Objective – Reproduce each line from the first in the data through the line that contains "sign('09',-4.22,16.93,1.07); sign('10',2.97,17.40,.95)" exactly; give nothing else.
═════ Provided data
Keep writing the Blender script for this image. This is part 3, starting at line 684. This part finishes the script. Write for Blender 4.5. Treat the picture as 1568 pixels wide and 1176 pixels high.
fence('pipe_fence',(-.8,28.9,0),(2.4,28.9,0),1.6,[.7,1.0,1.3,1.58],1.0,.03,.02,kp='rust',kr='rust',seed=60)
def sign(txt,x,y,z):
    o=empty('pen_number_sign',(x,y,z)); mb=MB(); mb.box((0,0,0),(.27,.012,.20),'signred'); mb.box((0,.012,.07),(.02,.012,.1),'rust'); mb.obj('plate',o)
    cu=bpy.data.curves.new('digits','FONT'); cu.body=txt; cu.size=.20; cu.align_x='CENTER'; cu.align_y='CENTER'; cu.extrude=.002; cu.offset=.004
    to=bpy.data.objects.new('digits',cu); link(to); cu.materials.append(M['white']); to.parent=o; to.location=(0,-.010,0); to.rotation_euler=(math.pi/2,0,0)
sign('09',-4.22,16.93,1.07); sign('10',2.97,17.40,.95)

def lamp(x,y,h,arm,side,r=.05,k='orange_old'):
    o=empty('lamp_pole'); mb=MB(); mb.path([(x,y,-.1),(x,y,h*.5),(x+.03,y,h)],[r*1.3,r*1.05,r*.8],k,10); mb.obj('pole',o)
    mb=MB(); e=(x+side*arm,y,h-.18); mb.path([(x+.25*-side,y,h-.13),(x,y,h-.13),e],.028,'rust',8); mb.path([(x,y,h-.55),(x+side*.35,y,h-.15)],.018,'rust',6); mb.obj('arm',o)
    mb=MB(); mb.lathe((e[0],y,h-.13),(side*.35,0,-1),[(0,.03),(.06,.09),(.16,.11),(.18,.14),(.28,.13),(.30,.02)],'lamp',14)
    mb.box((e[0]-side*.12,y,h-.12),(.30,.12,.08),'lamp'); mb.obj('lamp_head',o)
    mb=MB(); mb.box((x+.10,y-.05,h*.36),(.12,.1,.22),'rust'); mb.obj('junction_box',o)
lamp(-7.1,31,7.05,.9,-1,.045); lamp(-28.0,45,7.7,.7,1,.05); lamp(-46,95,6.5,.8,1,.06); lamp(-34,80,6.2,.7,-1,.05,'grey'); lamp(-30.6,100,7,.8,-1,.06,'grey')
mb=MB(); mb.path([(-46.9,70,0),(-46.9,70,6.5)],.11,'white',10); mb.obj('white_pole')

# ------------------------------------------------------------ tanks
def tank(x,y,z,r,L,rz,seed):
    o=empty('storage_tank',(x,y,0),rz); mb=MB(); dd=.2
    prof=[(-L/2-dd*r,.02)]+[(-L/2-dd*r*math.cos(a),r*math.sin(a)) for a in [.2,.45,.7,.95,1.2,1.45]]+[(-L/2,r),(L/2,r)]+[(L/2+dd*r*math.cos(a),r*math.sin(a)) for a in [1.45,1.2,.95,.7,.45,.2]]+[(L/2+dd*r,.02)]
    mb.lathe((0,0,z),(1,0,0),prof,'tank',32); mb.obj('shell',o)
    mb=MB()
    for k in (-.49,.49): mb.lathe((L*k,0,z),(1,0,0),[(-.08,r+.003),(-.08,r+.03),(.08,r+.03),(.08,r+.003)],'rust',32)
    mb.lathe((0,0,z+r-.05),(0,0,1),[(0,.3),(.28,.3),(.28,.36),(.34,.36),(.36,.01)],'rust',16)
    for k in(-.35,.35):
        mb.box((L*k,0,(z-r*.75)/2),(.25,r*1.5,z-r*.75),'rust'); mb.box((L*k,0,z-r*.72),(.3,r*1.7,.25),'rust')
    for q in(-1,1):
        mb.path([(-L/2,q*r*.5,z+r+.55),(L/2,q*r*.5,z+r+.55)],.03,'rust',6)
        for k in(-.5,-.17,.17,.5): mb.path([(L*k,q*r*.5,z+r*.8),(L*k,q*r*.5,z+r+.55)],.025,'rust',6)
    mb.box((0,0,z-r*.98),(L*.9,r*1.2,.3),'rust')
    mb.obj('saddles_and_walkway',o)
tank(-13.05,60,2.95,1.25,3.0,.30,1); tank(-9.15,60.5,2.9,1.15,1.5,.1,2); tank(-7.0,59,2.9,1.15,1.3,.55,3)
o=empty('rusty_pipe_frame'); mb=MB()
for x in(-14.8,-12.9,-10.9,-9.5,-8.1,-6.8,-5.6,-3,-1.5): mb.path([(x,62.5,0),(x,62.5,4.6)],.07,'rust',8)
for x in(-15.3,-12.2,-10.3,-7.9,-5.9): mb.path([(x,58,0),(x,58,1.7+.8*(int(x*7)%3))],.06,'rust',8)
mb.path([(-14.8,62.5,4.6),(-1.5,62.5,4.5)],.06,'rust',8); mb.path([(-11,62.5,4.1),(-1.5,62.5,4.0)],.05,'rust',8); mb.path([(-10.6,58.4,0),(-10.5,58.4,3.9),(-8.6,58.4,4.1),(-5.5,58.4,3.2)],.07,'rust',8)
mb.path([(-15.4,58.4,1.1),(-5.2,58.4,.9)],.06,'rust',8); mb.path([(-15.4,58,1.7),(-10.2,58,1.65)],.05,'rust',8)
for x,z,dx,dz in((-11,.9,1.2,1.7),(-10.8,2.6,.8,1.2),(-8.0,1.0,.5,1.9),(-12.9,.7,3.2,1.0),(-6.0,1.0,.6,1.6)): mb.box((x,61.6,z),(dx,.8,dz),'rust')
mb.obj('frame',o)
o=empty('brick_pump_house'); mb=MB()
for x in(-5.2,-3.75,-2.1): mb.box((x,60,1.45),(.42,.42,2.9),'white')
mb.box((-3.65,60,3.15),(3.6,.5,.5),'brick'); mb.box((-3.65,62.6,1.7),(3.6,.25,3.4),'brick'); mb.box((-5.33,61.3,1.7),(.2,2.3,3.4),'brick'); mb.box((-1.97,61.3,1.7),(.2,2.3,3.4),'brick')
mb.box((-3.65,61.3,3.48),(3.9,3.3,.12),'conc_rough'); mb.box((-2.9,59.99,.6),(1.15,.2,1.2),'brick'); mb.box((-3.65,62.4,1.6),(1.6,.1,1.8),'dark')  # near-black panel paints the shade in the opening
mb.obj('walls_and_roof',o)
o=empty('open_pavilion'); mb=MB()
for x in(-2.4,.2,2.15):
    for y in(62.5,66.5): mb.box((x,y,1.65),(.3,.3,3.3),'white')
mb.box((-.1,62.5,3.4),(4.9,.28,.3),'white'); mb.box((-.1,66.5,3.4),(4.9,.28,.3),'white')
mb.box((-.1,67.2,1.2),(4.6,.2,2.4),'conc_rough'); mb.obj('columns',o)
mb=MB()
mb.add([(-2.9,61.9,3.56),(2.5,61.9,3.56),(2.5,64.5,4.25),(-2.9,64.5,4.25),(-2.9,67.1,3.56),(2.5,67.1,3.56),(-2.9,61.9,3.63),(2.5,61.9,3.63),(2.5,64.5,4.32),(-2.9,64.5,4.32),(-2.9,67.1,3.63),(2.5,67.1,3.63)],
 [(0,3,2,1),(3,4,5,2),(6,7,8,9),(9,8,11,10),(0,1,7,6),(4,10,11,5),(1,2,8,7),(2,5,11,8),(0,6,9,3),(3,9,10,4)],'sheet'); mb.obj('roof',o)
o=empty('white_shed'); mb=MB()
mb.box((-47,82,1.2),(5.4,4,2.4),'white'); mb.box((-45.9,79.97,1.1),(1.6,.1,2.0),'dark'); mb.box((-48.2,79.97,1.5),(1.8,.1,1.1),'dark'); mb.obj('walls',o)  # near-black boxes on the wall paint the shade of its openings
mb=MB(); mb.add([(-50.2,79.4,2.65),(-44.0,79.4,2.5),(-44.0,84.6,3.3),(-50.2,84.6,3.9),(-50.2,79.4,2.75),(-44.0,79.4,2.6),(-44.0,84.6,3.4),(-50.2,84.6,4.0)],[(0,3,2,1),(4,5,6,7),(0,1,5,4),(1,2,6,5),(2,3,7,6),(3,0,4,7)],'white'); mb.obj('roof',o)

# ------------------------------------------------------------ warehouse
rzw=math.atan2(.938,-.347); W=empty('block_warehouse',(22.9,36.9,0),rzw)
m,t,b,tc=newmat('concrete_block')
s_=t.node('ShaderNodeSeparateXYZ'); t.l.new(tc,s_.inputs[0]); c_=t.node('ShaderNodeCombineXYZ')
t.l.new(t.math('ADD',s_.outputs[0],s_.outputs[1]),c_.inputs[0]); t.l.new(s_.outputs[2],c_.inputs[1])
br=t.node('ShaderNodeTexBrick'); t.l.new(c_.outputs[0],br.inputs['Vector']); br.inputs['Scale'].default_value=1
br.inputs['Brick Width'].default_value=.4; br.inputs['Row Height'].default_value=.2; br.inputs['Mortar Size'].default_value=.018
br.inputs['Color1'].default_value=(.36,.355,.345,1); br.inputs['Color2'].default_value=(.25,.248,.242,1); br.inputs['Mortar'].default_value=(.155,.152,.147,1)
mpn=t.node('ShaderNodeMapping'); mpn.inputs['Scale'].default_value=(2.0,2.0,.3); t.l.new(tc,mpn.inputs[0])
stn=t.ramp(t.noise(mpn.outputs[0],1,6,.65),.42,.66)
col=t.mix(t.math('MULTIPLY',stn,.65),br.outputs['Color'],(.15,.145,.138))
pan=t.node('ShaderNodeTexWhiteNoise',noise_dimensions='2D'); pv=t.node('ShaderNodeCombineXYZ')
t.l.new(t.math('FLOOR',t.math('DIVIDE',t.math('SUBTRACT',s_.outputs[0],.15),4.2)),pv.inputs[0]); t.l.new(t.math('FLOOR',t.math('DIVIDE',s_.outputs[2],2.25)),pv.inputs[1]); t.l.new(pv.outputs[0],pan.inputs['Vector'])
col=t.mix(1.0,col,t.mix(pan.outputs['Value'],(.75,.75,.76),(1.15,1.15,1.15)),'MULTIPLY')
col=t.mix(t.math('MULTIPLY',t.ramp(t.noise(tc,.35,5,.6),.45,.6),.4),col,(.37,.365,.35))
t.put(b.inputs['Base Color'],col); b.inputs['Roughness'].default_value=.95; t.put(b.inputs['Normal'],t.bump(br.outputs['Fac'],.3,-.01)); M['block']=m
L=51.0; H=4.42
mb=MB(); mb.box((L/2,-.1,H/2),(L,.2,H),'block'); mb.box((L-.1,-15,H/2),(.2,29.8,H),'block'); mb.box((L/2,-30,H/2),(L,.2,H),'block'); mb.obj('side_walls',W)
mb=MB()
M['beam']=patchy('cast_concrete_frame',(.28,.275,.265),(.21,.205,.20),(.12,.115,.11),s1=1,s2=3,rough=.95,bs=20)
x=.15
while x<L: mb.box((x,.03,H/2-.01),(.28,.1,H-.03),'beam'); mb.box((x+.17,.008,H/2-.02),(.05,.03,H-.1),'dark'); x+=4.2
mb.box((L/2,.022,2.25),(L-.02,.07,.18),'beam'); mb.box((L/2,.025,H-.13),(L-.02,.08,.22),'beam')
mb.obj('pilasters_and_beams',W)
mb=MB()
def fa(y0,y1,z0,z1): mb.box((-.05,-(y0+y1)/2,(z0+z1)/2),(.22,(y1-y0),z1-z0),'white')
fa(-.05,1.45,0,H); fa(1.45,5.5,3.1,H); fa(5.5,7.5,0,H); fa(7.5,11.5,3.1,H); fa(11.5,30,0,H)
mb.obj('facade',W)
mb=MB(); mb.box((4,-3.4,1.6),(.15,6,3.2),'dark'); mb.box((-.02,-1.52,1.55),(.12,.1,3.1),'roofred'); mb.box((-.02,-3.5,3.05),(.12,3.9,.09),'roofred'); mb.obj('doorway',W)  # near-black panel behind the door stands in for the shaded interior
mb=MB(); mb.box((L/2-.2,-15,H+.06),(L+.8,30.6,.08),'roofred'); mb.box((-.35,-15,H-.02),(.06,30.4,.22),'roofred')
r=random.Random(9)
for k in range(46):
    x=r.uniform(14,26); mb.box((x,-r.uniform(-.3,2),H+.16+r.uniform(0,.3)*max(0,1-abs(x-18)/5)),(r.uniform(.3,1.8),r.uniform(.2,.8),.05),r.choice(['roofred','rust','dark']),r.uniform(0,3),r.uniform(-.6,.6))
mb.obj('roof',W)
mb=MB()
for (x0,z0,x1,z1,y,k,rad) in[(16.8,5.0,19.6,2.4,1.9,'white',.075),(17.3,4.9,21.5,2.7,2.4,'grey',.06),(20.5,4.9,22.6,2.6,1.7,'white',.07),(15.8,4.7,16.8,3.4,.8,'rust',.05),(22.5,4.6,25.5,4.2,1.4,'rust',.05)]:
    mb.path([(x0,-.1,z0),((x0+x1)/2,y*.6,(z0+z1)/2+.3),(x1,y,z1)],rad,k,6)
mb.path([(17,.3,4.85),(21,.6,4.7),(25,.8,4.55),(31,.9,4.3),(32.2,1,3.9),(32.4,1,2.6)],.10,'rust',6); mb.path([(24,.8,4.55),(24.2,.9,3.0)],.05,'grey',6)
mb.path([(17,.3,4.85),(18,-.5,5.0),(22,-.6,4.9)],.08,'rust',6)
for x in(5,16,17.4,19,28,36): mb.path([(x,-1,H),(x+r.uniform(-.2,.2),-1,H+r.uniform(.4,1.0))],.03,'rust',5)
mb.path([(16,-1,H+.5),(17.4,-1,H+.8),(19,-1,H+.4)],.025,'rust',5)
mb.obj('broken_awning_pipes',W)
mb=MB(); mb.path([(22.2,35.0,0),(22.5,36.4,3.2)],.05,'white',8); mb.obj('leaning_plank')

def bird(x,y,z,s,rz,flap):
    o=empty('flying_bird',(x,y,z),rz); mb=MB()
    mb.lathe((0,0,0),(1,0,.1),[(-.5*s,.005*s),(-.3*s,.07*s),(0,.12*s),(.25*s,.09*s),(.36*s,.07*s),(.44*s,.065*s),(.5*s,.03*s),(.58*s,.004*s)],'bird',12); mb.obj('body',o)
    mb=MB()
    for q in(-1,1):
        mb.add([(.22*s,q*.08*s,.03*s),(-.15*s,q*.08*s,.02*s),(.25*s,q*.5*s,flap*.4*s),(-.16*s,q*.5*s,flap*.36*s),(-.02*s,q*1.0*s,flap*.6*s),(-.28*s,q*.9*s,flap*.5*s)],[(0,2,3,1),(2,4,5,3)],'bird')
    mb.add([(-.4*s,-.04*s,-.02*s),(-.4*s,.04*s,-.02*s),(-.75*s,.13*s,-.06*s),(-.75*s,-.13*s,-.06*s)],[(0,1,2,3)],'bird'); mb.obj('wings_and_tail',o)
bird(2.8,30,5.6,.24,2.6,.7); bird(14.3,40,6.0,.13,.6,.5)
══════════
Answer below –
Keep writing the Blender script for this image. This is part 3, starting at line 684. This part finishes the script. Write for Blender 4.5. Treat the picture as 1568 pixels wide and 1176 pixels high.
fence('pipe_fence',(-.8,28.9,0),(2.4,28.9,0),1.6,[.7,1.0,1.3,1.58],1.0,.03,.02,kp='rust',kr='rust',seed=60)
def sign(txt,x,y,z):
    o=empty('pen_number_sign',(x,y,z)); mb=MB(); mb.box((0,0,0),(.27,.012,.20),'signred'); mb.box((0,.012,.07),(.02,.012,.1),'rust'); mb.obj('plate',o)
    cu=bpy.data.curves.new('digits','FONT'); cu.body=txt; cu.size=.20; cu.align_x='CENTER'; cu.align_y='CENTER'; cu.extrude=.002; cu.offset=.004
    to=bpy.data.objects.new('digits',cu); link(to); cu.materials.append(M['white']); to.parent=o; to.location=(0,-.010,0); to.rotation_euler=(math.pi/2,0,0)
sign('09',-4.22,16.93,1.07); sign('10',2.97,17.40,.95)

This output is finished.